The theory started in 1968 with a young postdoctoral fellow at CERN trying to untangle the complicated mess of the many particles that were being generated in the particle accelerators around the world. Gabriele Veneziano discovered that a mathematical expression that the Swiss mathematician Leonhard Euler had discovered two centuries before would match very precisely the data on the strong nuclear force. But he didn’t know why it worked.
Two years later, several other scientists showed that Veneziano’s formula actually described the quantized motion of subatomic strings connecting particles that felt the nuclear force. At this point, however, almost no one was interested in this obscure approach. Physicists were busy working on the grand unification.
But a couple of physicists were interested. John Schwartz of Caltech and Michael Green of Queen Mary College in London kept up the work on these strange strings, cleaning the infant theory of certain mathematical inconsistencies. By 1984, they succeeded. The new version of the theory, now called superstring theory, proposes that electrons and all other elementary particles are tiny vibrating strings of energy. These strings are truly one-dimensional entities, with length but no thickness.
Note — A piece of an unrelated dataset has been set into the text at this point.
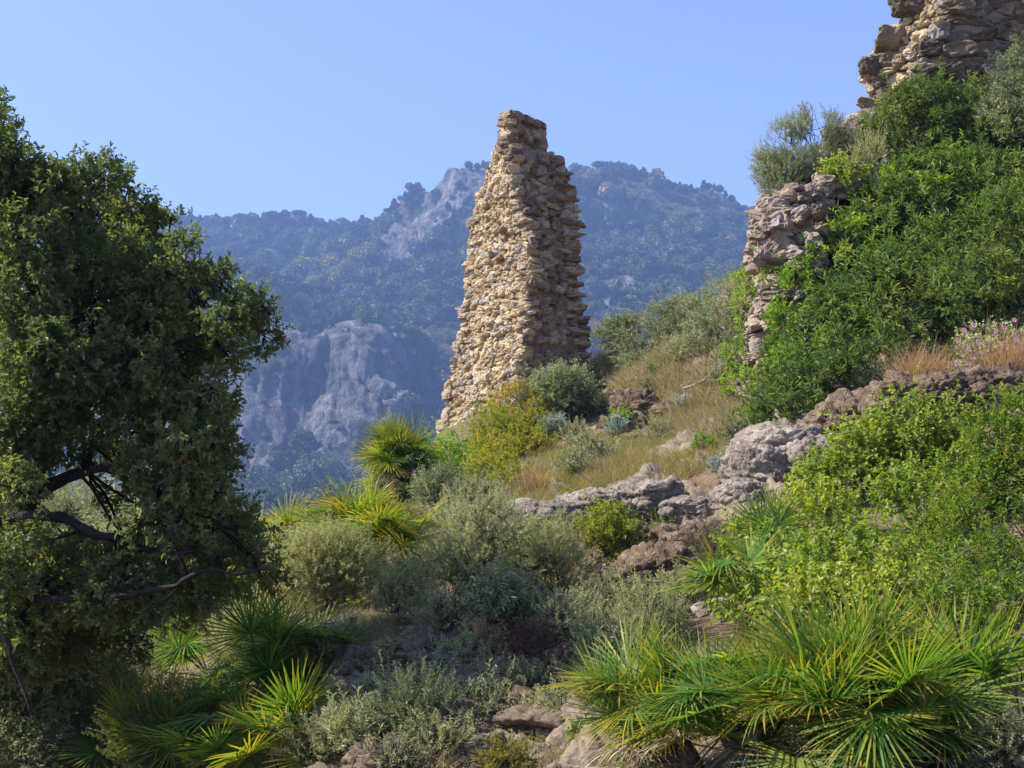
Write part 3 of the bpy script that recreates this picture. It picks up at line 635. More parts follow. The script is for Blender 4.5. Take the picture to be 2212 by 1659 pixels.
def bend(a, b, rng, k=5, amp=.12, sag=0.0):
    a = np.asarray(a, float); b = np.asarray(b, float); t = np.linspace(0, 1, k)[:, None]; L = np.linalg.norm(b-a)
    o = rng.normal(size=3)*amp*L; o2 = rng.normal(size=3)*amp*L*.5
    return a*(1-t)+b*t + o*np.sin(np.pi*t) + o2*np.sin(2*np.pi*t) + np.array([0, 0, sag*L])*np.sin(np.pi*t)
# kinds: leaf length, width, leaves per twig, twig length, clusters per m2 of blob surface, upward pull, spread of leaves off the twig
KIND = {
 'oak':    dict(L=.046, W=.024, k=9, tl=.10, cd=204, up=.15, sp=1.1, mat='oak', wide=.5),
 'laurel': dict(L=.085, W=.022, k=9, tl=.12, cd=166, up=.55, sp=1.0, mat='laurel', wide=.5),
 'young':  dict(L=.075, W=.020, k=9, tl=.12, cd=176, up=.6, sp=1.0, mat='laurel_bright', wide=.5),
 'smilax': dict(L=.048, W=.038, k=7, tl=.14, cd=336, up=.35, sp=1.3, mat='smilax', wide=.42),
 'bright': dict(L=.048, W=.017, k=10, tl=.12, cd=352, up=.5, sp=1.1, mat='bright', wide=.5),
 'lentisk':dict(L=.050, W=.018, k=9, tl=.13, cd=256, up=.4, sp=1.2, mat='lentisk', wide=.5),
 'grey':   dict(L=.026, W=.007, k=26, tl=.15, cd=304, up=.75, sp=.95, mat='grey', wide=.5),
 'khaki':  dict(L=.028, W=.007, k=26, tl=.16, cd=304, up=.75, sp=.9, mat='khaki', wide=.5),
 'silver': dict(L=.05, W=.008, k=14, tl=.10, cd=384, up=.9, sp=.8, mat='silver', wide=.5),
 'olive':  dict(L=.050, W=.013, k=10, tl=.16, cd=256, up=.5, sp=.9, mat='olive', wide=.5),
 'big':    dict(L=.060, W=.017, k=9, tl=.12, cd=288, up=.4, sp=1.2, mat='olive', wide=.5),
 'heath':  dict(L=.020, W=.006, k=30, tl=.14, cd=336, up=.85, sp=.8, mat='khaki', wide=.5),
 'dry':    dict(L=.045, W=.004, k=10, tl=.14, cd=352, up=.5, sp=1.2, mat='purple', wide=.5),
 'dead':   dict(L=.05, W=.016, k=8, tl=.12, cd=192, up=.2, sp=1.4, mat='dead', wide=.5),
}
NLEAF = 0
def foliage(blobs, kind, seed, dens=1.0, size=1.0, shell=.62):
    K = KIND[kind]; rng = np.random.default_rng(seed); C, Dn, Rb = [], [], []
    for bi, (c, r) in enumerate(blobs):
        r = np.asarray(r, float)*np.ones(3); m = r.mean(); n = max(4, int(4*np.pi*m*m*K['cd']*dens/ (size**1.5)))
        d = rdir(rng, n); q = shell + (1-shell)*rng.random(n)**.6
        lump = 1 + .34*noise(d*2.2+bi*7.7+seed, seed) + .2*noise(d*5+bi*3.3, seed+1)
        q = np.where(rng.random(n) < .17, q*rng.uniform(1.1, 1.6, n)*np.clip(.9+.3*d[:, 2], .8, 1.2), q); C.append(np.asarray(c)+d*r*(q*lump)[:, None]); Dn.append(d); Rb.append(np.full(n, m))
    C = np.vstack(C); Dn = np.vstack(Dn); n = len(C)
    keep = noise(C*2.6, seed+5) > (-.25 if kind in ('laurel', 'young', 'smilax', 'bright') else -.42); keep = keep if keep.sum() > n*.6 else keep | (rng.random(n) < .7); C, Dn = C[keep], Dn[keep]; n = len(C)
    T = unit_rows(Dn*.8 + np.array([0, 0, K['up']]) + rng.normal(size=(n, 3))*.35)
    k = K['k']; tl = K['tl']*size*rng.uniform(.6, 1.3, n)
    s = np.tile(np.linspace(.05, 1, k), (n, 1)); B = C[:, None] + T[:, None]*(tl[:, None]*s)[..., None]
    rd = rng.normal(size=(n, k, 3)); rd -= (rd*T[:, None]).sum(-1, keepdims=True)*T[:, None]; rd /= np.linalg.norm(rd, axis=2, keepdims=True)
    D = T[:, None]*(1.05-.2*s[..., None]) + rd*K['sp']; D = D.reshape(-1, 3); D = unit_rows(D)
    U = unit_rows(np.repeat(T, k, 0)*.9 + np.array([0, 0, .5]) + rng.normal(size=(n*k, 3))*.35)
    N = n*k; L = K['L']*size*rng.uniform(.65, 1.25, N); W = K['W']*size*rng.uniform(.7, 1.25, N)
    V, F = leaf_geo(B.reshape(-1, 3), D, U, L, W, K['wide'])
    cr = np.clip(.5+.5*noise(C*1.6, seed+3)+rng.normal(0, .12, n), 0, 1)
    rnd = np.clip(np.repeat(cr, k)*.55 + rng.random(N)**1.3*.5, 0, 1)
    twigs = (C, T, tl)
    global NLEAF; NLEAF += N
    return V, F, np.repeat(rnd, 2), twigs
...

These strings vibrate like guitar strings, and each particle vibrates with a characteristic vibration. From E = mc2, we know that the energy of the vibrating string gives the mass of the particle. Other properties of the particle, such as the electric charge, are also encoded in the strings. In fact, in superstring theory, all the properties of the particles that scientists observe in the laboratory can be calculated directly from the theory.
What makes superstring theory so appealing is that it automatically incorporates gravity with the three other forces of nature. Although it is currently a work very much in progress, it promises to one day be the true unified field theory. If it proves to be the right approach in the years to come, it would fulfill Einstein’s lifelong dream, opening for us a window into the deepest mysteries of the universe.